If you follow this blog, chances are you know me in person, and if you know me in person, you probably know about my building’s water “situation.” As in, sometimes there’s water, sometimes it’s brown, sometimes it’s ice cold and sometimes it’s clear and runs both hot and cold. But not too often on that last one, buddy.
Now, several weeks ago, our water was shut off for over 24 hours (off completely – no toilets flushing, no dishes washed, and NO SHOWERS) and we received no notice other than a sign tacked on our front door, totally in Spanish, hinting at some emergency and apologetically communicating “no agua,” upon which some elitist jerk had scrawled “What does this mean in English?” (to which I put to you, Elitist Jerk, what educated, cosmopolitan New Yorker doesn’t know Spanish? Or at least can glean some Romance language translation using their Latin education? Hmmm?).

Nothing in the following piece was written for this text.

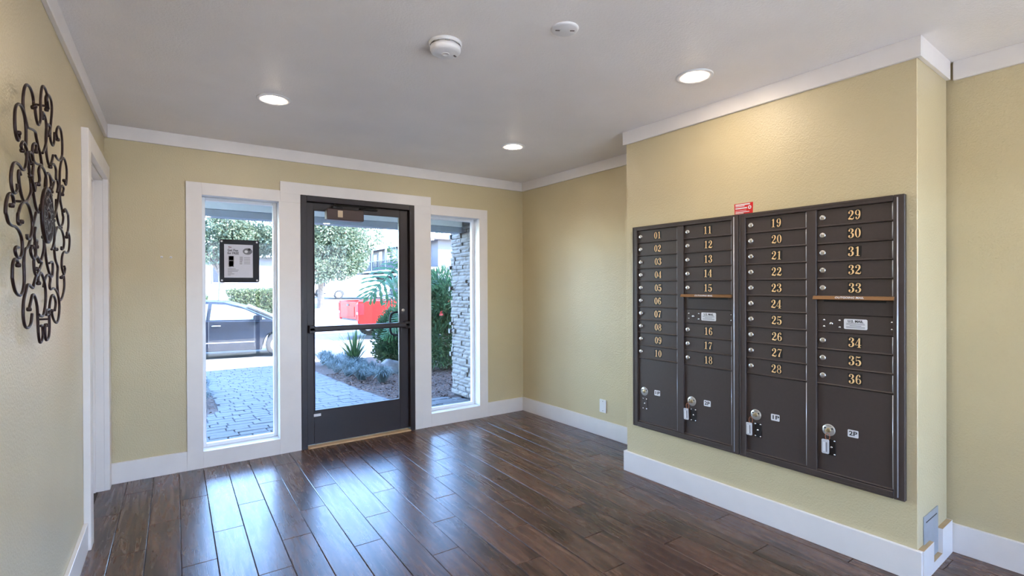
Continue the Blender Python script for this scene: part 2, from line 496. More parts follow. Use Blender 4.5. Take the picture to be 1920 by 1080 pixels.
# crown boards
def board(name, label, box, M, cat='crown trim', c=0.0015):
    return tag(MB().box(*box, c=c, M=M).build(name, M_TRIM), label, cat, kind='structure')
I4 = Matrix.Identity(4)
board('trim_1', 'flat white crown board above the door and windows', (-0.320, 3.1512, YB, YW, ZC, H), I4)
board('trim_2', 'flat white crown board along the left wall', (Y0 - YB, -0.0, 0, WT, ZC, H), FL)
board('trim_3', 'flat white crown board in the recess beside the projecting wall', (0, 1.82, 0, WT, ZC, H), FA)
board('trim_4', 'flat white crown board above the mailboxes', (0, LR, 0, WT, ZC, H), FR)
board('trim_5', 'short white crown board on the narrow return of the projecting wall', (LR - WT, LR, WT, 0.452, ZC, H), FR)
board('trim_6', 'flat white crown board at the far right edge of the picture', (3.548, 6.0, 0, WT, ZC, H), FA)
board('trim_8', 'hidden end of the crown board on the far side of the projecting wall', (0, WT, WT, 0.445, ZC, H), FR)
# baseboards
board('baseboard_back', 'white baseboard left of the tall window', (-0.320, 0.122, YB, YW, 0, ZB), I4, 'baseboard')
board('baseboard_back_corner', 'white baseboard between the right window and the corner', (2.710, 3.1512, YB, YW, 0, ZB), I4, 'baseboard')
board('baseboard_left', 'white baseboard under the iron scrollwork', (Y0 - YB, dy0 - 0.095, 0, WT, 0, ZB), FL, 'baseboard')
board('baseboard_right_recess', 'white baseboard under the blank wall plate', (0, 1.82, 0, WT, 0, ZB), FA, 'baseboard')
board('baseboard_right_projection', 'white baseboard under the mailboxes', (0, LR, 0, WT, 0, ZB), FR, 'baseboard')
board('baseboard_right_front', 'white baseboard at the bottom right edge of the picture', (3.536, 6.0, 0, WT, 0, ZB), FA, 'baseboard')
board('baseboard_right_far_end', 'end of the baseboard on the far side of the projecting wall', (0, WT, WT, 0.445, 0, ZB), FR, 'baseboard')
# return of the projecting wall: baseboard cut out around a metal cover
mb = MB()
pts = [(WT, 0), (0.462, 0), (0.462, ZB + .02), (0.30, ZB + .02), (0.30, 0.045), (0.165, 0.045), (0.165, ZB), (WT, ZB)]
mb.prism(pts, LR - WT, LR + 0.004, 'x', M=FR @ Matrix(((1, 0, 0, 0), (0, 1, 0, 0), (0, 0, 1, 0), (0, 0, 0, 1))))
br_ = tag(mb.build('baseboard_right_return', M_TRIM), 'white baseboard with a notch cut around the metal cover', 'baseboard', kind='structure')
for ya, yb, zz in ((WT + .002, .163, ZB), (.302, .455, ZB + .02), (.167, .298, .045)):
    MB().box(LR - WT, LR + .003, ya, yb, zz, zz + .001, M=FR).build('raw_edge', M_CARD, br_)
cv = empty('wall_cover', FR @ Vector((LR - 0.018, 0.19, 0.048)), RZ_R)
tag(cv, 'grey metal wall cover standing in the notched baseboard', 'cover plate')
MB().box(0.0, 0.005, -0.10, 0.11, 0, 0.222, c=0.0015).build('plate', M_GREYMETAL, cv)
MB().box(0.005, 0.0062, -0.075, 0.085, 0.19, 0.194).build('slot', M_BLACK, cv)

# casings of windows and door on the back wall
def boards(name, label, rects):
    t = empty(name); tag(t, label, 'window trim', kind='structure')
    for nm, x0, x1, z0, z1 in rects:
        MB().box(x0, x1, YB, YW, z0, z1, c=0.0012).build(nm, M_TRIM, t)
    return t
boards('trim_9', 'white casing boards around the left window', [('side_board', 0.122, 0.222, 0.0, 2.115), ('head_board', 0.2222, 0.754, 2.025, 2.115),
       ('sill_board', 0.2222, 0.745, 0, 0.122), ('side_board', 0.7452, 0.9065, 0, 2.0248)])
boards('trim_10', 'white casing boards over and beside the dark door', [('head_board', 0.7542, 2.0758, 2.0962, 2.19), ('head_filler', 0.7542, 0.9065, 2.0252, 2.096),
       ('head_filler', 1.9075, 2.0758, 2.0262, 2.096)])
boards('trim_11', 'white casing boards around the right window', [('side_board', 1.9075, 2.0748, 0, 2.026), ('head_board', 2.076, 2.710, 2.0262, 2.117),
       ('side_board', 2.613, 2.710, 0, 2.026), ('sill_board', 2.075, 2.6128, 0, 0.124)])

def window(name, label, o_):
    x0, x1, z0, z1 = o_
    w = empty(name, ((x0 + x1) / 2, YW, z0)); tag(w, label, 'window', kind='structure')
    T = Matrix.Translation((-(x0 + x1) / 2, -YW, -z0))
    e = 0.012
    for nm, b in (('jamb_liner', (x0 - e, x0, YW, YO, z0, z1)), ('jamb_liner', (x1, x1 + e, YW, YO, z0, z1)),
                  ('head_liner', (x0 - e, x1 + e, YW, YO, z1, z1 + e)), ('sill', (x0 - e, x1 + e, YW, YO, z0 - e, z0))):
        MB().box(*b, M=T).build(nm, M_VINYL, w)
    fy0, fy1, fw = 4.425, 4.468, 0.026
    for nm, b in (('frame_side', (x0, x0 + fw, fy0, fy1, z0, z1)), ('frame_side', (x1 - fw, x1, fy0, fy1, z0, z1)),
                  ('frame_rail', (x0 + fw, x1 - fw, fy0, fy1, z0, z0 + fw)), ('frame_rail', (x0 + fw, x1 - fw, fy0, fy1, z1 - fw, z1))):
        fr_ = MB().box(*b, c=0.004, M=T).build(nm, M_VINYL, w)
    MB().box(x0 + fw - .004, x1 - fw + .004, 4.446, 4.450, z0 + fw - .004, z1 - fw + .004, M=T).build('pane', M_GLASS, w)
    return w
window('window_1', 'tall narrow window left of the door with the framed notice', OL)
window('window_2', 'tall narrow window right of the door', ORR)

# entrance door
door = empty('door_1', (1.407, YW, 0)); tag(door, 'dark bronze glass entrance door with push bar', 'door', kind='structure')
T = Matrix.Translation((-1.407, -YW, 0))
fx0, fx1, fz = OD[0] + 0.0005, OD[1] - 0.0005, OD[3] - 0.0005
JW = 0.048
for nm, b in (('jamb', (fx0, fx0 + JW, YB - .002, YO - .01, 0, fz)), ('jamb', (fx1 - JW, fx1, YB - .002, YO - .01, 0, fz)),
              ('head', (fx0 + JW, fx1 - JW, YB - .002, YO - .01, fz - JW, fz))):
    MB().box(*b, c=0.003, M=T).build(nm, M_DOOR, door)
for nm, b in (('stop', (fx0 + JW, fx0 + JW + .014, 4.402, 4.43, .01, fz - JW)), ('stop', (fx1 - JW - .014, fx1 - JW, 4.402, 4.43, .01, fz - JW)),
              ('stop', (fx0 + JW + .014, fx1 - JW - .014, 4.402, 4.43, fz - JW - .014, fz - JW))):
    MB().box(*b, c=0.002, M=T).build(nm, M_DOORD, door)
MB().box(fx0 + JW, fx1 - JW, 4.30, YO, 0.0005, 0.014, c=.003, M=T).build('threshold', M_THRESH, door)
lx0, lx1, lz0, lz1 = fx0 + JW + .004, fx1 - JW - .004, 0.022, fz - JW - .004
ly0, ly1 = 4.352, 4.397
gx0, gx1, gz0, gz1 = lx0 + 0.055, lx1 - 0.082, 0.297, 1.985
leaf = MB().box(lx0, gx0, ly0, ly1, lz0, lz1, c=.003, M=T).box(gx1, lx1, ly0, ly1, lz0, lz1, c=.003, M=T)\
    .box(gx0, gx1, ly0, ly1, lz0, gz0, M=T).box(gx0, gx1, ly0, ly1, gz1, lz1, M=T).build('leaf', M_DOOR, door)
mb = MB()
for b in ((gx0, gx0 + .008, ly0 - .004, ly0 + .012, gz0, gz1), (gx1 - .008, gx1, ly0 - .004, ly0 + .012, gz0, gz1), (gx0, gx1, ly0 - .004, ly0 + .012, gz0, gz0 + .008), (gx0, gx1, ly0 - .004, ly0 + .012, gz1 - .008, gz1)):
    mb.box(*b, c=.002, M=T)
mb.build('glazing_bead', M_DOOR, leaf)
MB().box(gx0 + .004, gx1 - .004, 4.372, 4.376, gz0 + .004, gz1 - .004, M=T).build('pane', M_GLASS, leaf)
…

This must have caused someone to re-evaluate the whole means of communication, because the other day, I found this sign on our door:
This. Changes. Everything. Now we know what’s going on with our water, and it’s even better than I could have hoped. Take a look at the last few lines there. “They,” whom I can only assume are some sort of aliens, robots, or reptilian sewer people, have been taking our water. Early, as the sign would indicate. And on the human side, we have a hero, The Super One, who is motivated to take BACK our water for the good of the complex. I say BRAVO, Super One. Keep up the good work (of plumbing).